* WORK INSTRUCTIONS *
Below is a listing to transcribe in full and exactly; keep the pictures out.

* DATASET SECTION *
>> Begin

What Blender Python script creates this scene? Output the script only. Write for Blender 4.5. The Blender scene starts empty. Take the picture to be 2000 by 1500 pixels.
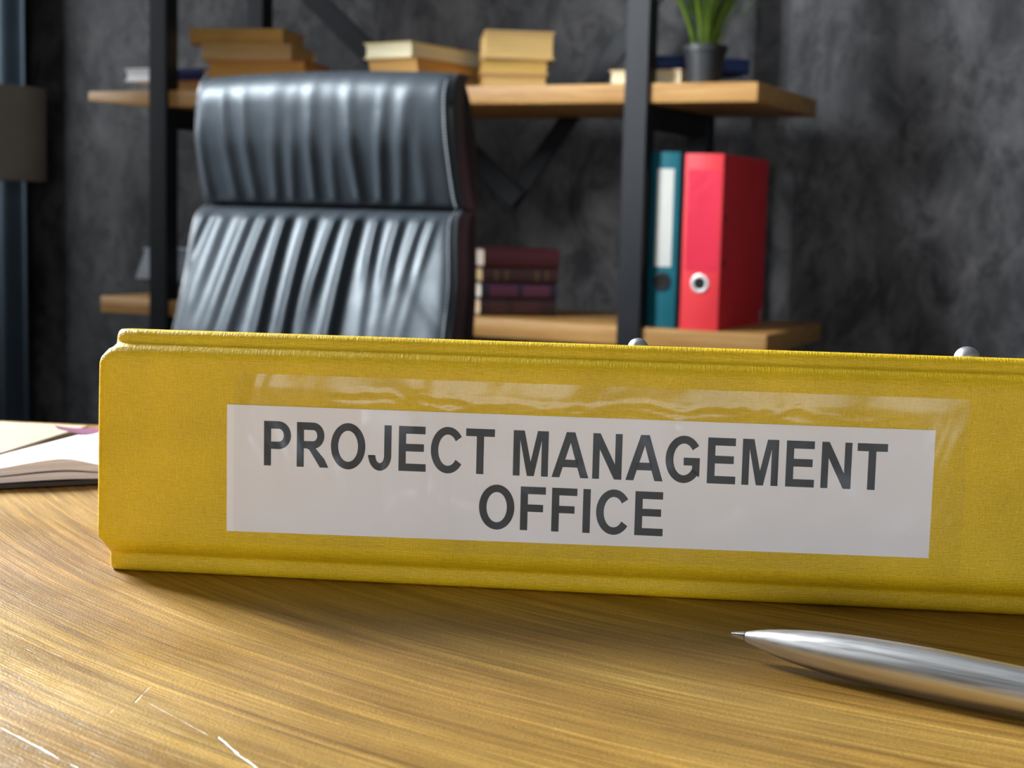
import bpy, bmesh, math, random
from mathutils import Vector, Matrix, noise
from math import sin, cos, pi, radians, exp, sqrt, atan2
random.seed(7)
SC = bpy.context.scene
COL = SC.collection

# ------------------------------------------------------------------ camera, world, lights, exposure
DESK = 0.75
PITCH, ROLL = radians(6.44), radians(1.43)
_f = Vector((0, cos(PITCH), -sin(PITCH)))
_u0 = Vector((0, sin(PITCH), cos(PITCH)))
_r0 = Vector((1, 0, 0))
_R = _r0 * cos(ROLL) + _u0 * sin(ROLL)
_U = -_r0 * sin(ROLL) + _u0 * cos(ROLL)
cd = bpy.data.cameras.new('camera')
cam = bpy.data.objects.new('camera', cd)
COL.objects.link(cam)
cam.matrix_world = Matrix(((_R.x, _U.x, -_f.x, 0), (_R.y, _U.y, -_f.y, 0), (_R.z, _U.z, -_f.z, 0.864), (0, 0, 0, 1)))
cd.sensor_width = 36
cd.lens = 2970 / 2000 * 36
cd.clip_start = 0.02
cd.dof.use_dof = True
cd.dof.focus_distance = 0.435
cd.dof.aperture_fstop = 26
SC.camera = cam

SC.view_settings.view_transform = 'Standard'
SC.view_settings.look = 'None'
SC.view_settings.gamma = 1
SC.view_settings.use_curve_mapping = False
SC.view_settings.exposure = 0.0
SC.cycles.use_denoising = True
SC.cycles.max_bounces = 8
SC.cycles.diffuse_bounces = 4
SC.cycles.glossy_bounces = 4
SC.cycles.transparent_max_bounces = 8
SC.cycles.sample_clamp_indirect = 6

wd = bpy.data.worlds.new('world')
SC.world = wd
wd.use_nodes = True
wd.node_tree.nodes['Background'].inputs[0].default_value = (0.75, 0.85, 1.0, 1)
wd.node_tree.nodes['Background'].inputs[1].default_value = 0.4

# room frame: u runs along the shelves to the right, w runs away from the viewer into the wall
TH = radians(25.5)
P0 = Vector((0.2059, 2.7423, 0))
UU = Vector((cos(TH), -sin(TH), 0))
WW = Vector((sin(TH), cos(TH), 0))
def room(u, w, z=0.0):
    return P0 + UU * u + WW * w + Vector((0, 0, z))

WALL_L = -2.7          # left wall beside the shelves
WALL_N = -1.0          # unseen left wall by the desk, set closer in to brighten the desk
STEP_W = -1.15
# windows and added fill lights: (wall, from, to, sill, head, power)
WINDOWS_AND_FILL = (('near', -1.98, -1.26, 1.28, 2.45, 400), ('far', -0.90, 0.15, 1.0, 2.5, 65), ('front', 1.0, 3.9, 0.65, 1.60, 108), ('near', -4.20, -3.40, 1.70, 2.60, 9))  # front brightens the binder spine, last near one the pen; both added, unseen
for wall, a, b, z0, z1, pw in WINDOWS_AND_FILL:
    ld = bpy.data.lights.new('window_light', 'AREA')
    ld.shape = 'RECTANGLE'
    ld.size = b - a
    ld.size_y = z1 - z0
    ld.energy = pw
    ld.color = (0.90, 0.955, 1.0)
    lo = bpy.data.objects.new('window_light', ld)
    COL.objects.link(lo)
    c = (a + b) / 2
    if wall == 'front':
        lo.location = room(c, -6.12, (z0 + z1) / 2); z = -WW; x = -UU
    else:
        lo.location = room((WALL_N if wall == 'near' else WALL_L) - 0.12, c, (z0 + z1) / 2); z = -UU; x = WW
    y = z.cross(x)     # the area light shines along its own -Z
    lo.rotation_euler = Matrix(((x.x, y.x, z.x), (x.y, y.y, z.y), (x.z, y.z, z.z))).to_euler()

# ------------------------------------------------------------------ materials
def mat(name):
    m = bpy.data.materials.new(name)
    m.use_nodes = True
    nt = m.node_tree
    return m, nt, nt.nodes['Principled BSDF']

def N(nt, typ, **kw):
    n = nt.nodes.new(typ)
    for k, v in kw.items():
        if k.startswith('i_'):
            n.inputs[k[2:]].default_value = v
        else:
            setattr(n, k, v)
    return n

def L(nt, a, b):
    nt.links.new(a, b)

def ramp(nt, fac, stops):
    r = N(nt, 'ShaderNodeValToRGB')
    e = r.color_ramp.elements
    while len(e) < len(stops):
        e.new(0.5)
    for i, (p, c) in enumerate(stops):
        e[i].position = p
        e[i].color = (c[0], c[1], c[2], 1) if not isinstance(c, (int, float)) else (c, c, c, 1)
    L(nt, fac, r.inputs[0])
    return r.outputs[0]

def math_(nt, op, a, b=None, c=None):
    n = N(nt, 'ShaderNodeMath', operation=op)
    for i, v in enumerate((a, b, c)):
        if v is None: continue
        if isinstance(v, (int, float)): n.inputs[i].default_value = v
        else: L(nt, v, n.inputs[i])
    return n.outputs[0]

def mixc(nt, fac, a, b, blend='MIX'):
    n = N(nt, 'ShaderNodeMix', data_type='RGBA', blend_type=blend)
    for i, v in ((0, fac), (6, a), (7, b)):
        if isinstance(v, (int, float)): n.inputs[i].default_value = v
        elif isinstance(v, tuple): n.inputs[i].default_value = (v[0], v[1], v[2], 1)
        else: L(nt, v, n.inputs[i])
    return n.outputs[2]

def noise_n(nt, vec, scale, detail=2, rough=0.5, dist=0.0):
    n = N(nt, 'ShaderNodeTexNoise')
    n.inputs['Scale'].default_value = scale
    n.inputs['Detail'].default_value = detail
    n.inputs['Roughness'].default_value = rough
    n.inputs['Distortion'].default_value = dist
    if vec is not None: L(nt, vec, n.inputs['Vector'])
    return n.outputs['Fac']

def objco(nt):
    return N(nt, 'ShaderNodeTexCoord').outputs['Object']

def mapping(nt, vec, scale=(1, 1, 1), loc=(0, 0, 0), rot=(0, 0, 0)):
    n = N(nt, 'ShaderNodeMapping')
    n.inputs['Scale'].default_value = scale
    n.inputs['Location'].default_value = loc
    n.inputs['Rotation'].default_value = rot
    L(nt, vec, n.inputs['Vector'])
    return n.outputs[0]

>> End

* RESULT *
What Blender Python script creates this scene? Output the script only. Write for Blender 4.5. The Blender scene starts empty. Take the picture to be 2000 by 1500 pixels.
import bpy, bmesh, math, random
from mathutils import Vector, Matrix, noise
from math import sin, cos, pi, radians, exp, sqrt, atan2
random.seed(7)
SC = bpy.context.scene
COL = SC.collection

# ------------------------------------------------------------------ camera, world, lights, exposure
DESK = 0.75
PITCH, ROLL = radians(6.44), radians(1.43)
_f = Vector((0, cos(PITCH), -sin(PITCH)))
_u0 = Vector((0, sin(PITCH), cos(PITCH)))
_r0 = Vector((1, 0, 0))
_R = _r0 * cos(ROLL) + _u0 * sin(ROLL)
_U = -_r0 * sin(ROLL) + _u0 * cos(ROLL)
cd = bpy.data.cameras.new('camera')
cam = bpy.data.objects.new('camera', cd)
COL.objects.link(cam)
cam.matrix_world = Matrix(((_R.x, _U.x, -_f.x, 0), (_R.y, _U.y, -_f.y, 0), (_R.z, _U.z, -_f.z, 0.864), (0, 0, 0, 1)))
cd.sensor_width = 36
cd.lens = 2970 / 2000 * 36
cd.clip_start = 0.02
cd.dof.use_dof = True
cd.dof.focus_distance = 0.435
cd.dof.aperture_fstop = 26
SC.camera = cam

SC.view_settings.view_transform = 'Standard'
SC.view_settings.look = 'None'
SC.view_settings.gamma = 1
SC.view_settings.use_curve_mapping = False
SC.view_settings.exposure = 0.0
SC.cycles.use_denoising = True
SC.cycles.max_bounces = 8
SC.cycles.diffuse_bounces = 4
SC.cycles.glossy_bounces = 4
SC.cycles.transparent_max_bounces = 8
SC.cycles.sample_clamp_indirect = 6

wd = bpy.data.worlds.new('world')
SC.world = wd
wd.use_nodes = True
wd.node_tree.nodes['Background'].inputs[0].default_value = (0.75, 0.85, 1.0, 1)
wd.node_tree.nodes['Background'].inputs[1].default_value = 0.4

# room frame: u runs along the shelves to the right, w runs away from the viewer into the wall
TH = radians(25.5)
P0 = Vector((0.2059, 2.7423, 0))
UU = Vector((cos(TH), -sin(TH), 0))
WW = Vector((sin(TH), cos(TH), 0))
def room(u, w, z=0.0):
    return P0 + UU * u + WW * w + Vector((0, 0, z))

WALL_L = -2.7          # left wall beside the shelves
WALL_N = -1.0          # unseen left wall by the desk, set closer in to brighten the desk
STEP_W = -1.15
# windows and added fill lights: (wall, from, to, sill, head, power)
WINDOWS_AND_FILL = (('near', -1.98, -1.26, 1.28, 2.45, 400), ('far', -0.90, 0.15, 1.0, 2.5, 65), ('front', 1.0, 3.9, 0.65, 1.60, 108), ('near', -4.20, -3.40, 1.70, 2.60, 9))  # front brightens the binder spine, last near one the pen; both added, unseen
for wall, a, b, z0, z1, pw in WINDOWS_AND_FILL:
    ld = bpy.data.lights.new('window_light', 'AREA')
    ld.shape = 'RECTANGLE'
    ld.size = b - a
    ld.size_y = z1 - z0
    ld.energy = pw
    ld.color = (0.90, 0.955, 1.0)
    lo = bpy.data.objects.new('window_light', ld)
    COL.objects.link(lo)
    c = (a + b) / 2
    if wall == 'front':
        lo.location = room(c, -6.12, (z0 + z1) / 2); z = -WW; x = -UU
    else:
        lo.location = room((WALL_N if wall == 'near' else WALL_L) - 0.12, c, (z0 + z1) / 2); z = -UU; x = WW
    y = z.cross(x)     # the area light shines along its own -Z
    lo.rotation_euler = Matrix(((x.x, y.x, z.x), (x.y, y.y, z.y), (x.z, y.z, z.z))).to_euler()

# ------------------------------------------------------------------ materials
def mat(name):
    m = bpy.data.materials.new(name)
    m.use_nodes = True
    nt = m.node_tree
    return m, nt, nt.nodes['Principled BSDF']

def N(nt, typ, **kw):
    n = nt.nodes.new(typ)
    for k, v in kw.items():
        if k.startswith('i_'):
            n.inputs[k[2:]].default_value = v
        else:
            setattr(n, k, v)
    return n

def L(nt, a, b):
    nt.links.new(a, b)

def ramp(nt, fac, stops):
    r = N(nt, 'ShaderNodeValToRGB')
    e = r.color_ramp.elements
    while len(e) < len(stops):
        e.new(0.5)
    for i, (p, c) in enumerate(stops):
        e[i].position = p
        e[i].color = (c[0], c[1], c[2], 1) if not isinstance(c, (int, float)) else (c, c, c, 1)
    L(nt, fac, r.inputs[0])
    return r.outputs[0]

def math_(nt, op, a, b=None, c=None):
    n = N(nt, 'ShaderNodeMath', operation=op)
    for i, v in enumerate((a, b, c)):
        if v is None: continue
        if isinstance(v, (int, float)): n.inputs[i].default_value = v
        else: L(nt, v, n.inputs[i])
    return n.outputs[0]

def mixc(nt, fac, a, b, blend='MIX'):
    n = N(nt, 'ShaderNodeMix', data_type='RGBA', blend_type=blend)
    for i, v in ((0, fac), (6, a), (7, b)):
        if isinstance(v, (int, float)): n.inputs[i].default_value = v
        elif isinstance(v, tuple): n.inputs[i].default_value = (v[0], v[1], v[2], 1)
        else: L(nt, v, n.inputs[i])
    return n.outputs[2]

def noise_n(nt, vec, scale, detail=2, rough=0.5, dist=0.0):
    n = N(nt, 'ShaderNodeTexNoise')
    n.inputs['Scale'].default_value = scale
    n.inputs['Detail'].default_value = detail
    n.inputs['Roughness'].default_value = rough
    n.inputs['Distortion'].default_value = dist
    if vec is not None: L(nt, vec, n.inputs['Vector'])
    return n.outputs['Fac']

def objco(nt):
    return N(nt, 'ShaderNodeTexCoord').outputs['Object']

def mapping(nt, vec, scale=(1, 1, 1), loc=(0, 0, 0), rot=(0, 0, 0)):
    n = N(nt, 'ShaderNodeMapping')
    n.inputs['Scale'].default_value = scale
    n.inputs['Location'].default_value = loc
    n.inputs['Rotation'].default_value = rot
    L(nt, vec, n.inputs['Vector'])
    return n.outputs[0]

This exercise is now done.